## To be done
Copy every line of the material below word for word.

## begin

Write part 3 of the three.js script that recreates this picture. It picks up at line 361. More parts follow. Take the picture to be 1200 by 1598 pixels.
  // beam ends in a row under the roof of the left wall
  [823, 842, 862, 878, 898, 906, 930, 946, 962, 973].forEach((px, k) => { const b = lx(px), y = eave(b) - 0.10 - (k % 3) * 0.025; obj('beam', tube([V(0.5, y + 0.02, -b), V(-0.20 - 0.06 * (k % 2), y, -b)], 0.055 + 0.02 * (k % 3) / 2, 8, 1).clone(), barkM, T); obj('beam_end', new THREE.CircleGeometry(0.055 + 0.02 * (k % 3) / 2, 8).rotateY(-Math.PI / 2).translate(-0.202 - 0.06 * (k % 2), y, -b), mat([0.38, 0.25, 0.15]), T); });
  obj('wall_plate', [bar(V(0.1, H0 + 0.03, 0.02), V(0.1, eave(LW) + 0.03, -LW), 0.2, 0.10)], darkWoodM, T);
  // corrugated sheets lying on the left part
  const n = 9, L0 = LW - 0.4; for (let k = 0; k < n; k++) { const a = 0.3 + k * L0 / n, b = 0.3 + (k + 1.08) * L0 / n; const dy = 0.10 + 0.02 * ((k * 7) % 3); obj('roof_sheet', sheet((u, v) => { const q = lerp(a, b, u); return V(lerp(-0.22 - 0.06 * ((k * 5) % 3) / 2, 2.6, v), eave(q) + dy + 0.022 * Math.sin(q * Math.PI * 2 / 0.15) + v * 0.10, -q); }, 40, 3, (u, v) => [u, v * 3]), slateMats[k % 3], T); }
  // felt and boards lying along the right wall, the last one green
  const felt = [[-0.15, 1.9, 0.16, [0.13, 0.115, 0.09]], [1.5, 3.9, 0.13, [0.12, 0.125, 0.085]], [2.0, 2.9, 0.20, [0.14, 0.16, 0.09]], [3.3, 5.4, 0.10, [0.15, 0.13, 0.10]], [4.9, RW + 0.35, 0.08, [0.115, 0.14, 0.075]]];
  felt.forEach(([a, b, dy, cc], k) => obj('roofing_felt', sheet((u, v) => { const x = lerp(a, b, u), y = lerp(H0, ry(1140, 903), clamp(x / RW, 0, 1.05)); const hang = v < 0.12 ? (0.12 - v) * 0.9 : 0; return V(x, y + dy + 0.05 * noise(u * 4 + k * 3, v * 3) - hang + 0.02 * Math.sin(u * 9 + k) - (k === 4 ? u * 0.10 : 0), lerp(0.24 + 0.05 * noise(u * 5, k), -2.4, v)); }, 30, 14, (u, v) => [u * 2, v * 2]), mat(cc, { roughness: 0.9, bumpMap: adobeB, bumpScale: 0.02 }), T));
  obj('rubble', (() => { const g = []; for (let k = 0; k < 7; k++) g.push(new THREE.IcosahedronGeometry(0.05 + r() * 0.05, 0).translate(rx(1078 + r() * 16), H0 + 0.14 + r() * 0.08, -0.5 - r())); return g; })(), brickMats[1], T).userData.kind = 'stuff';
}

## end

## Reply
Write part 3 of the three.js script that recreates this picture. It picks up at line 361. More parts follow. Take the picture to be 1200 by 1598 pixels.
  // beam ends in a row under the roof of the left wall
  [823, 842, 862, 878, 898, 906, 930, 946, 962, 973].forEach((px, k) => { const b = lx(px), y = eave(b) - 0.10 - (k % 3) * 0.025; obj('beam', tube([V(0.5, y + 0.02, -b), V(-0.20 - 0.06 * (k % 2), y, -b)], 0.055 + 0.02 * (k % 3) / 2, 8, 1).clone(), barkM, T); obj('beam_end', new THREE.CircleGeometry(0.055 + 0.02 * (k % 3) / 2, 8).rotateY(-Math.PI / 2).translate(-0.202 - 0.06 * (k % 2), y, -b), mat([0.38, 0.25, 0.15]), T); });
  obj('wall_plate', [bar(V(0.1, H0 + 0.03, 0.02), V(0.1, eave(LW) + 0.03, -LW), 0.2, 0.10)], darkWoodM, T);
  // corrugated sheets lying on the left part
  const n = 9, L0 = LW - 0.4; for (let k = 0; k < n; k++) { const a = 0.3 + k * L0 / n, b = 0.3 + (k + 1.08) * L0 / n; const dy = 0.10 + 0.02 * ((k * 7) % 3); obj('roof_sheet', sheet((u, v) => { const q = lerp(a, b, u); return V(lerp(-0.22 - 0.06 * ((k * 5) % 3) / 2, 2.6, v), eave(q) + dy + 0.022 * Math.sin(q * Math.PI * 2 / 0.15) + v * 0.10, -q); }, 40, 3, (u, v) => [u, v * 3]), slateMats[k % 3], T); }
  // felt and boards lying along the right wall, the last one green
  const felt = [[-0.15, 1.9, 0.16, [0.13, 0.115, 0.09]], [1.5, 3.9, 0.13, [0.12, 0.125, 0.085]], [2.0, 2.9, 0.20, [0.14, 0.16, 0.09]], [3.3, 5.4, 0.10, [0.15, 0.13, 0.10]], [4.9, RW + 0.35, 0.08, [0.115, 0.14, 0.075]]];
  felt.forEach(([a, b, dy, cc], k) => obj('roofing_felt', sheet((u, v) => { const x = lerp(a, b, u), y = lerp(H0, ry(1140, 903), clamp(x / RW, 0, 1.05)); const hang = v < 0.12 ? (0.12 - v) * 0.9 : 0; return V(x, y + dy + 0.05 * noise(u * 4 + k * 3, v * 3) - hang + 0.02 * Math.sin(u * 9 + k) - (k === 4 ? u * 0.10 : 0), lerp(0.24 + 0.05 * noise(u * 5, k), -2.4, v)); }, 30, 14, (u, v) => [u * 2, v * 2]), mat(cc, { roughness: 0.9, bumpMap: adobeB, bumpScale: 0.02 }), T));
  obj('rubble', (() => { const g = []; for (let k = 0; k < 7; k++) g.push(new THREE.IcosahedronGeometry(0.05 + r() * 0.05, 0).translate(rx(1078 + r() * 16), H0 + 0.14 + r() * 0.08, -0.5 - r())); return g; })(), brickMats[1], T).userData.kind = 'stuff';
}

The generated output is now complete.